Esta crise — que ainda pode estar só no início — começa e termina com o Presidente Lula, que disse ontem que “ninguém tem mais responsabilidade fiscal do que eu.” Ha. Ha. Ha.

O Presidente foi ‘desmentido’ pelo próprio Tesouro, cujas estimativas divulgadas hoje mostram que o déficit primário deve ser de 0,6% este ano, 0,4% do PIB em 2025 e de 0,2% do PIB em 2026. 

O Tesouro projeta ainda que as metas do arcabouço fiscal serão descumpridas a partir de 2026, caso não haja – adivinha – aumento de receitas.

Lula disse ainda que “a única coisa errada neste País é a taxa de juros, acima de 12%,” porque “a inflação está 4 e pouco, totalmente controlada.”

O dólar em alta, entretanto, deve dar início a uma onda de remarcações, e os juros nas alturas cedo ou tarde baterão na atividade econômica. Lula sabe disso. 

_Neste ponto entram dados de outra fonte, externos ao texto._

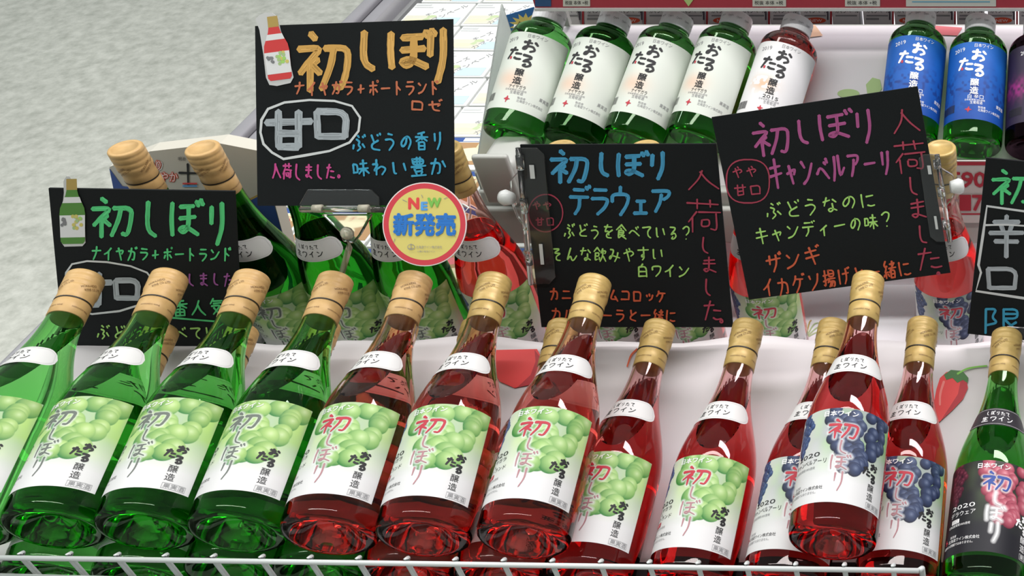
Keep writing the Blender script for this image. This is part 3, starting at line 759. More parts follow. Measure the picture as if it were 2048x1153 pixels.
names_low = ['between the two leftmost upper green bottles', 'between the second and third upper green bottles', 'between the third and fourth upper green bottles',
             'between the last green and first pink upper bottles', 'between the first two upper pink bottles', 'between the last two upper pink bottles']
for i, (ba, to) in enumerate(cr_):
    gr = i < 4
    wine_bottle(('green' if gr else 'pink')+' bottle hidden underneath '+names_low[i], GRP, ba, to, 'niagara' if gr else 'rose', G_GREEN if gr else G_ROSE, 'lying', 0 if gr else 1)
LOW = [((1177, 1166), (1320, 655), 'rose', G_RED, 'red wine bottle with green grape label right below the blue-lettered black sign', -.30, False),
       ((1378, 1175), (1497, 653), 'rose', G_RED, 'red bottle with green grape label lying below the left corner of the tilted sign', -.26, False),
       ((1568, 1178), (1668, 652), 'campbell', G_RED, 'red wine bottle with blue grape label half hidden under the raised one', -.05, False),
       ((1792, 1178), (1846, 649), 'campbell', G_RED, 'red bottle with blue grape label lying between the raised bottle and the chilli print', -.22, False),
       ((1966, 1186), (2014, 672), 'delaware', G_GREEN, 'green bottle with black pink-grape label and black neck label at the right edge', 0, True)]
for bp_, tp_, kd, g, lb, sp, nd in LOW:
    ba = P(*bp_, 1.0 if kd != 'delaware' else .994); to = top_at(ba, *tp_, BL); wine_bottle(lb, GRP, ba, to, kd, g, 'lying', 1, sp, nd)
ba = P(1664, 1090, .955); to = top_at(ba, 1737, 560, BL)
wine_bottle('red wine bottle with blue grape label lying raised on top of the right-hand bottles', GRP, ba, to, 'campbell', G_RED, 'lying', 1, -.04)
# second row, standing
Y2 = .975
SEC = [(at_y(250, 297, Y2)[0], 'niagara', G_DGREEN, 'standing green bottle at the left end of the back row, cap before the beige carton'),
       (at_y(406, 300, Y2)[0], 'niagara', G_DGREEN, 'standing green bottle whose cap shows just left of the big orange-lettered sign'),
       (-.763, 'niagara', G_DGREEN, 'standing dark green bottle with whole neck label below the big orange-lettered sign'),
       (-.682, 'niagara', G_DGREEN, 'standing green bottle behind the clear clip and left of the round yellow sticker'),
       (-.592, 'rose', G_BACKRED, 'standing red bottle partly behind the round yellow sticker'),
       (at_y(1115, 280, Y2)[0], 'rose', G_BACKRED, 'standing bottle whose cap top peeks over the left of the blue-lettered sign'),
       (at_y(1285, 280, Y2)[0], 'rose', G_BACKRED, 'standing bottle whose cap top peeks over the right of the blue-lettered sign'),
       (-.292, 'rose', G_BACKRED, 'standing red bottle with green grape label between the blue and magenta lettered signs'),
       (at_y(1880, 275, Y2)[0], 'campbell', G_BACKRED, 'standing red bottle with blue grape label between the tilted sign and the rightmost sign')]
for x, kd, g, lb in SEC:
    wine_bottle(lb, 'grape label bottles standing in the second row', (x, Y2, FZ+.0002), (x, Y2, FZ+BL), kd, g, 'standing', 0 if g is G_DGREEN else 1)
sheet = thing('printed_sheet', 'white sheet with a thin palm leaf print lying behind the raised bottle cap', 'paper', (-.2, 1.0, FZ))
part('sheet', box(-.262, .935, FZ+.0002, -.135, 1.075, FZ+.0008), M_LINER, sheet)
c = Ink()
for a in range(7):
    t = -2.4+a*.36; c.stroke([(1612, 676), (1612+26*math.cos(t), 668+24*math.sin(t)), (1612+42*math.cos(t), 674+34*math.sin(t))], 3, random.choice(['ygreen2', 'gold']))
ink('ygreen2', (.42, .52, .28)); c.lay(lambda x, y, l: at_z(x, y, FZ+.0011+l*2e-5), 'leaf_print', sheet)
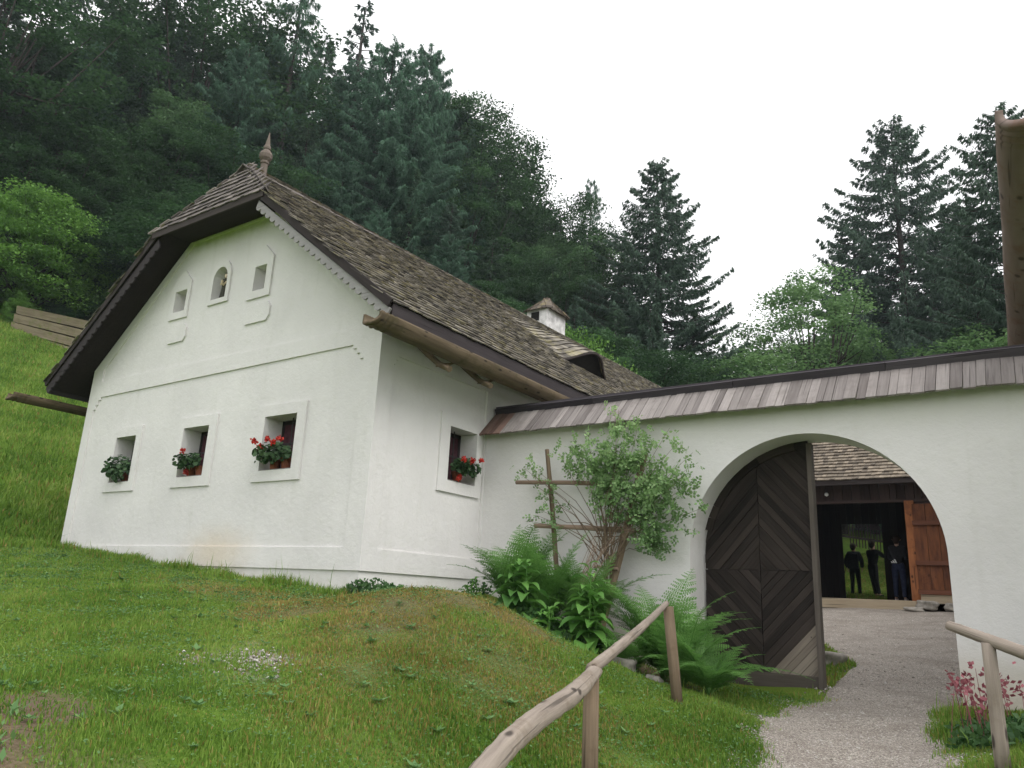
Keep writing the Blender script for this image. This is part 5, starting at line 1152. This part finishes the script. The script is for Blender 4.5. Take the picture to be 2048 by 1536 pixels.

“Estamos em um ambiente de crise generalizada, e o Governo está se fixando muito na situação corrente da economia. O mercado está apenas antecipando os efeitos futuros da atual política, se não houver uma correção,” disse um executivo de mercado.

“O Governo parece subestimar os efeitos do mercado na economia real, na vida das pessoas. É um erro infantil.”

O País está preso num loop em que a retomada da confiança depende de um ajuste que o Governo não parece disposto a entregar.

“Há dez anos, o PT foi contra o ajuste do Joaquim Levy. A crise só se dissolveu com a ruptura política, com o impeachment,” disse outra fonte. “Olha a loucura que estamos falando aqui.”

Pelo menos numa coisa Lula e o mercado concordam.

“Não é o mercado que tem que se preocupar com os gastos do Governo – é o [próprio] Governo,” disse o Presidente. “Porque se eu não controlar os gastos, se eu gastar mais do que eu tenho, quem vai pagar é o povo pobre.”